Lord of the Flies by William Golding: 9/10

This book is the most unique novel I have ever read, with very good literature and an amazing story. The story takes place during a war, most likely World War I. When an airplane containing a bunch of British schoolboys is shot down, the survivors of the crash, all young boy, are stranded on an island. The children are first afraid for their lives, but then they discover that their island is full of fertile fruit trees, clean water lots of animals that they can hunt for food, and no adults to boss them around. It seems like a paradise, but then the smaller children start speak of a horrifying, mysterious beast, triggering fear throughout the kids and the tribe they have established. Suddenly, the kids begin to turn on each other, and their perfect society they have created begins to fall to pieces. This book is an interesting read because of when it was written, in 1954. Much of the language in this book is different that anything I have ever read before.
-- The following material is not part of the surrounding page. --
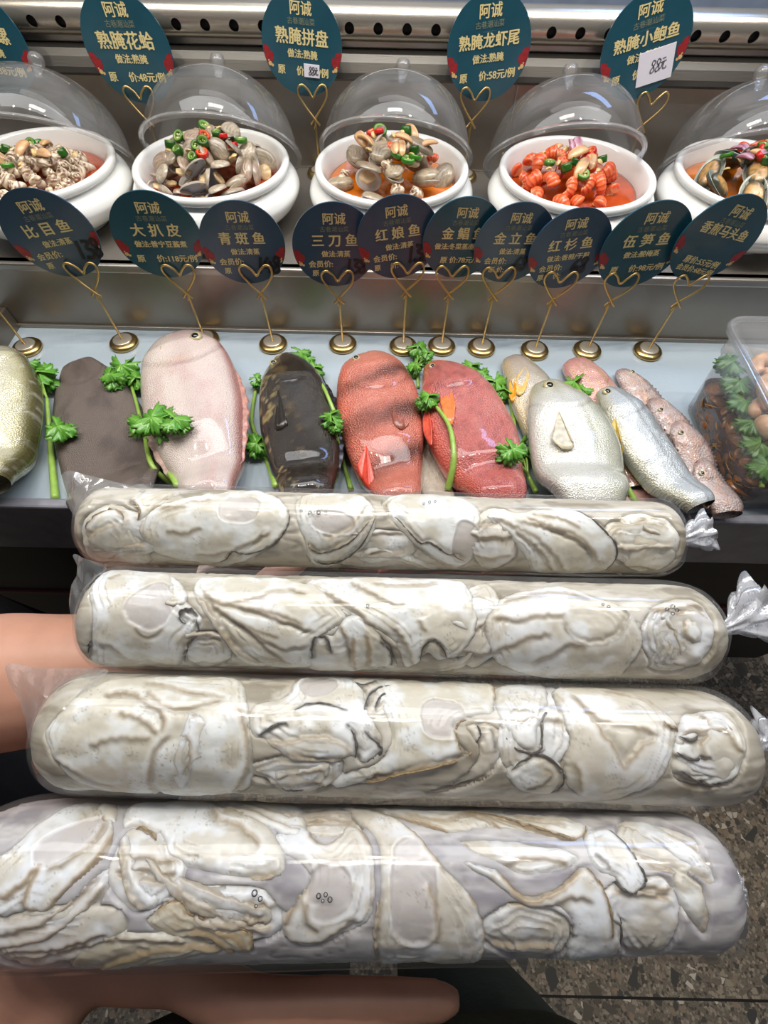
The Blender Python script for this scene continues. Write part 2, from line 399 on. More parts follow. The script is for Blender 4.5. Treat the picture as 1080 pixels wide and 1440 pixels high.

It may be one of the reasons it has such compelling literary devices. William Golding includes a lot of imagery in the book, making you feel as if you were on the island with the kids. An example of this is when he writes, “The flames, as though they were a kind of wild life, crept as a jaguar creeps on its belly toward a line of birch-like saplings that fledged an outcrop of the pink rock” (pg. 44). Throughout the whole novel, you get a view of the setting through passages like this. There are also many unique metaphors and similes that I came across. In all, this book was unlike any other I have ever read, and would recommend it to people who appreciate a good story, with a not a lot of action and that has great literature.